## Begin
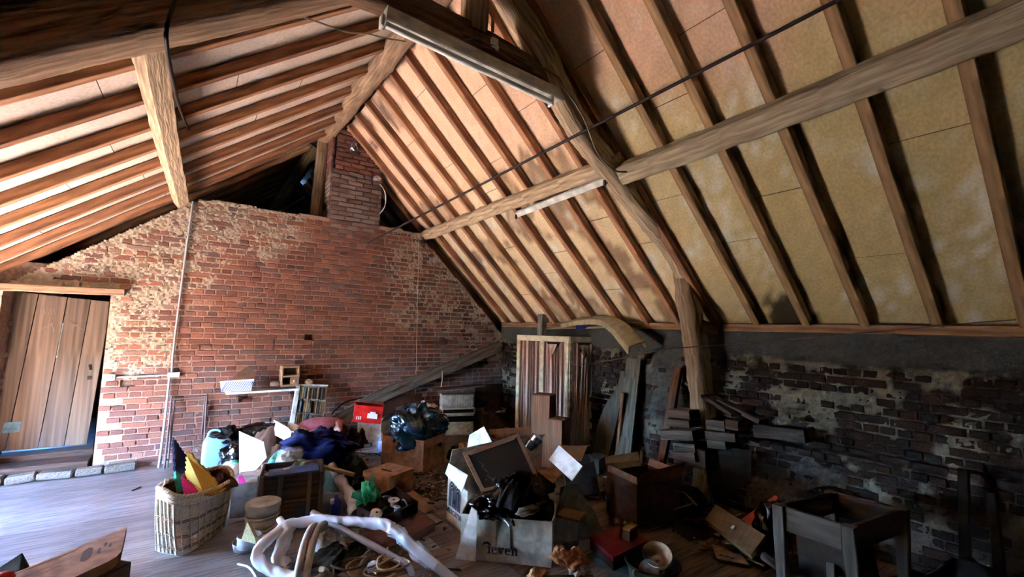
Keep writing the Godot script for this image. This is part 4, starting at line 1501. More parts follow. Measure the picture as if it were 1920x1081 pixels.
func build_basket() -> void:
	var t := thing("basket", "large pale wicker basket on the floor filled with foam tiles", "basket")
	var A := V(-.141,0,-3.809)
	var B := V(.027,0,-3.617)
	var C := V(.265,0,-3.976)
	var mid := (A + C) / 2
	var bu := (C - B) / 2 * 1.05
	var bv := (A - B) / 2 * 1.05
	var RA := V(-.186,.4,-3.811)
	var RB := V(-.022,.35,-3.617)
	var RC := V(.312,.355,-3.9)
	var rmid := (RA + RC) / 2
	var ru := (RC - RB) / 2 * 1.06
	var rv := (RA - RB) / 2 * 1.1
	var pale := mat(Color(0.86, 0.80, 0.71), 0.75, "rough", 8.0)
	var inner := mat(Color(0.50, 0.30, 0.20), 0.8, "rough", 8.0)
	var at := func(s: float, an: float, inset: float) -> Vector3:
		var q := Vector2(cos(an), sin(an))
		var ex := lerpf(5.0, 2.6, s)
		var k := 1.0 / pow(pow(absf(q.x), ex) + pow(absf(q.y), ex), 1.0 / ex)
		q *= k * (1.0 - inset)
		var lobes := 0.035 * pow(absf(cos(an)), 6.0) * s
		var p0 := mid + bu * q.x + bv * q.y
		var p1 := rmid + ru * q.x + rv * q.y
		var p := p0.lerp(p1, s + 0.06 * sin(PI * s))
		p.y = s * (p1.y + lobes)
		return p
	# woven side: the weavers pass before and behind the stakes
	for layer in 2:
		var rows := []
		var nr := 46
		var nc := 168
		for i in nr + 1:
			var r := []
			for j in nc:
				var an := TAU * j / nc
				var over := sin(an * 28 + PI * (i / 2)) * (0.5 + 0.5 * (i % 2))
				r.append(at.call(float(i) / nr, an, (0.0 if layer == 0 else 0.035) - 0.006 * over * (1 if layer == 0 else 0)))
			rows.append(r)
		var b := Mb.new()
		b.sheet(rows, true, layer == 1)
		obj("side" if layer == 0 else "lining", b, pale if layer == 0 else inner, t, "" if layer == 0 else "darker brown inside")
	var b := Mb.new()
	var ring := []
	for j in 40: ring.append(at.call(0.03, TAU * j / 40, 0.03))
	b.fan(ring, Vector3.UP)
	obj("base", b, inner, t)
	# stakes
	for j in 28:
		var an := TAU * (j + 0.25) / 28
		var p := []
		for i in 9: p.append(at.call(0.02 + 0.83 * i / 8.0, an, -0.018))
		b = Mb.new()
		b.tube(p, 0.005, 6)
		obj("stake", b, pale, t)
	# bands of darker cane
	for s in [0.10, 0.30, 0.56]:
		for k in 2:
			var p := []
			for j in 73: p.append(at.call(s + 0.03 * k + 0.012 * sin(j * 0.9 + s * 40), TAU * j / 72, -0.024))
			b = Mb.new()
			b.tube(p, 0.003, 5, false)
			obj("cane_band", b, mat(Color(0.58, 0.49, 0.41), 0.8, "rough", 8.0), t)
	# twisted rim in two strands, and a wide wrapped border
	for k in 2:
		var p := []
		for j in 121:
			var an := TAU * j / 120
			p.append(at.call(1.0, an, -0.005) + V(0, 0.008 * sin(an * 34 + PI * k), 0) + (at.call(1.0, an, -0.03) - at.call(1.0, an, 0.0)) * cos(an * 34 + PI * k) * 0.6)
		b = Mb.new()
		b.tube(p, 0.010, 6, false)
		obj("rim", b, pale, t)
	for k in 5:
		var p := []
		for j in 73: p.append(at.call(0.86 + 0.027 * k, TAU * j / 72, -0.014))
		b = Mb.new()
		b.tube(p, 0.0075, 6, false)
		obj("border", b, pale, t)
	cable("string", [at.call(0.98, -0.95, -0.03), at.call(0.5, -0.9, -0.04), at.call(0.1, -1.0, -0.03)], 0.003, mat(Color(0.70, 0.62, 0.5), 0.8, ""), "", "", t)
	cable("handle", [at.call(1.0, PI - 0.2, 0.0), at.call(1.0, PI - 0.1, 0.05) + V(0, 0.025, 0), at.call(1.0, PI - 0.9, 0.1) + V(0, 0.035, 0), at.call(1.0, PI - 1.3, 0.02)], 0.005, mat(Color(0.85, 0.80, 0.76), 0.6, ""), "", "", t)
	# contents
	foam_tile("foam_tile", "navy blue foam tile standing at the back of the basket", [V(-.056,.371,-3.98), V(.003,.361,-4.111), V(-.004,.494,-4.101), V(-.089,.666,-3.946)], mat(Color(0.05, 0.09, 0.28), 0.85, "fine", 6.0))
	foam_tile("foam_tile", "yellow foam tile with a dark oval inset in the basket", [V(-.006,.424,-3.89), V(.078,.354,-3.717), V(.173,.378,-3.771), V(-.01,.579,-3.949)], mat(Color(0.76, 0.60, 0.24), 0.85, "fine", 6.0), true)
	foam_tile("foam_tile", "yellow foam tile lying flat on the right rim of the basket", [V(.078,.355,-3.705), V(.151,.335,-3.694), V(.233,.335,-3.783), V(.159,.348,-3.858)], mat(Color(0.80, 0.58, 0.16), 0.85, "fine", 6.0))
	foam_tile("foam_tile", "magenta foam tile at the front of the basket", [V(-.004,.343,-3.715), V(.079,.348,-3.681), V(.04,.399,-3.751), V(-.032,.451,-3.808)], mat(Color(0.75, 0.10, 0.36), 0.85, "fine", 6.0))
	foam_tile("foam_tile", "narrow teal foam tile between the blue and magenta ones", [V(-.037,.342,-3.848), V(-.014,.335,-3.881), V(-.034,.43,-3.909), V(-.065,.458,-3.903)], mat(Color(0.20, 0.62, 0.55), 0.85, "fine", 6.0))
	var o := obj("wicker_tray", heap(0.11, 0.10, 0.08, 3.0, 0.25, 0.8), mat(Color(0.36, 0.22, 0.16), 0.85, "rough", 10.0))
	o.position = V(.187,.311,-3.88)
	tag(o, "dark brown woven mat bulging in the back of the basket", "mat")

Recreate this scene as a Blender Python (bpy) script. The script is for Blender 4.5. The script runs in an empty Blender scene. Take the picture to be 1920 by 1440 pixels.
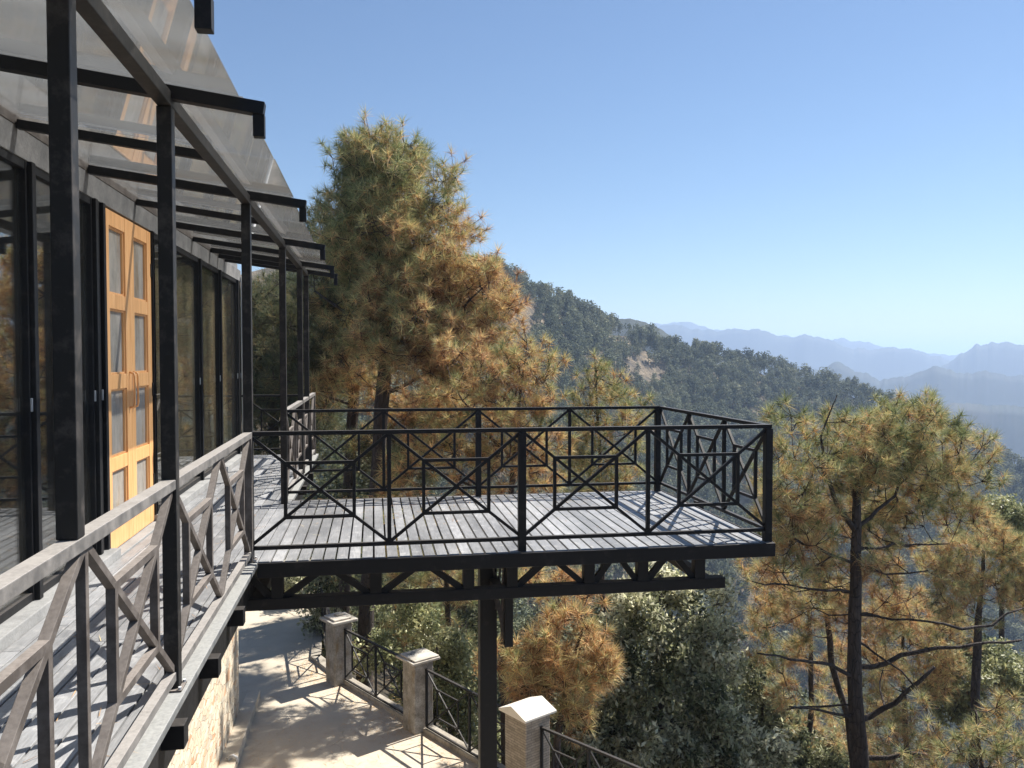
import bpy, math, random
import numpy as np
from mathutils import Vector, Matrix
random.seed(7); RNG = np.random.default_rng(11)
scene = bpy.context.scene
col = scene.collection
R = math.radians

# ------------------------------------------------------------------ camera
F = 1553.0; H = 1.55
PITCH = math.atan(51/F); YAW = math.atan(261/(F/math.cos(PITCH)))
fw = np.array([math.sin(YAW)*math.cos(PITCH), math.cos(YAW)*math.cos(PITCH), -math.sin(PITCH)])
rt = np.array([math.cos(YAW), -math.sin(YAW), 0.0]); up = np.cross(rt, fw)
def ray(u, v): return fw + rt*(u-960)/F - up*(v-720)/F
def on_y(u, v, y):
    d = ray(u, v); return np.array([0, 0, H]) + d*(y/d[1])
def on_z(u, v, z):
    d = ray(u, v); return np.array([0, 0, H]) + d*((z-H)/d[2])
def on_x(u, v, x):
    d = ray(u, v); return np.array([0, 0, H]) + d*(x/d[0])
def y_of(u, x): return float(on_x(u, 670, x)[1])

cam = bpy.data.cameras.new('camera'); camo = bpy.data.objects.new('camera', cam); col.objects.link(camo)
camo.location = (0, 0, H); camo.rotation_euler = (math.pi/2-PITCH, 0, -YAW)
cam.sensor_width = 36; cam.lens = F/1920*36; cam.clip_end = 60000; cam.clip_start = .05
scene.camera = camo
scene.view_settings.view_transform = 'Standard'; scene.view_settings.look = 'None'
scene.view_settings.gamma = 1; scene.view_settings.exposure = 1.05

# ------------------------------------------------------------------ light
SUN = Vector((.72, .39, 1.0)).normalized()
EL = math.asin(SUN.z); AZ = math.atan2(SUN.x, SUN.y)
sl = bpy.data.lights.new('sun', 'SUN'); sl.energy = 5.0; sl.angle = R(.53); sl.color = (1, .95, .87)
so = bpy.data.objects.new('sun', sl); col.objects.link(so); so.location = (20, 10, 40)
so.rotation_euler = SUN.to_track_quat('Z', 'Y').to_euler()
w = bpy.data.worlds.new('World'); scene.world = w; w.use_nodes = True
nt = w.node_tree; bg = nt.nodes['Background']; bg.inputs[1].default_value = .056
sky = nt.nodes.new('ShaderNodeTexSky'); sky.sky_type = 'NISHITA'; sky.sun_disc = False
sky.sun_elevation = EL; sky.sun_rotation = AZ; sky.altitude = 1800; sky.air_density = 1.3; sky.dust_density = .5; sky.ozone_density = 5.0
nt.links.new(sky.outputs[0], bg.inputs[0])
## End
### GOAL
Leaving the pictures out, write out exactly the lines from the line containing "Recreate this scene" through the line containing "def y_of(u, x): return", both included.

### EXERCISE RESPONSE
Recreate this scene as a Blender Python (bpy) script. The script is for Blender 4.5. The script runs in an empty Blender scene. Take the picture to be 1920 by 1440 pixels.
import bpy, math, random
import numpy as np
from mathutils import Vector, Matrix
random.seed(7); RNG = np.random.default_rng(11)
scene = bpy.context.scene
col = scene.collection
R = math.radians

# ------------------------------------------------------------------ camera
F = 1553.0; H = 1.55
PITCH = math.atan(51/F); YAW = math.atan(261/(F/math.cos(PITCH)))
fw = np.array([math.sin(YAW)*math.cos(PITCH), math.cos(YAW)*math.cos(PITCH), -math.sin(PITCH)])
rt = np.array([math.cos(YAW), -math.sin(YAW), 0.0]); up = np.cross(rt, fw)
def ray(u, v): return fw + rt*(u-960)/F - up*(v-720)/F
def on_y(u, v, y):
    d = ray(u, v); return np.array([0, 0, H]) + d*(y/d[1])
def on_z(u, v, z):
    d = ray(u, v); return np.array([0, 0, H]) + d*((z-H)/d[2])
def on_x(u, v, x):
    d = ray(u, v); return np.array([0, 0, H]) + d*(x/d[0])
def y_of(u, x): return float(on_x(u, 670, x)[1])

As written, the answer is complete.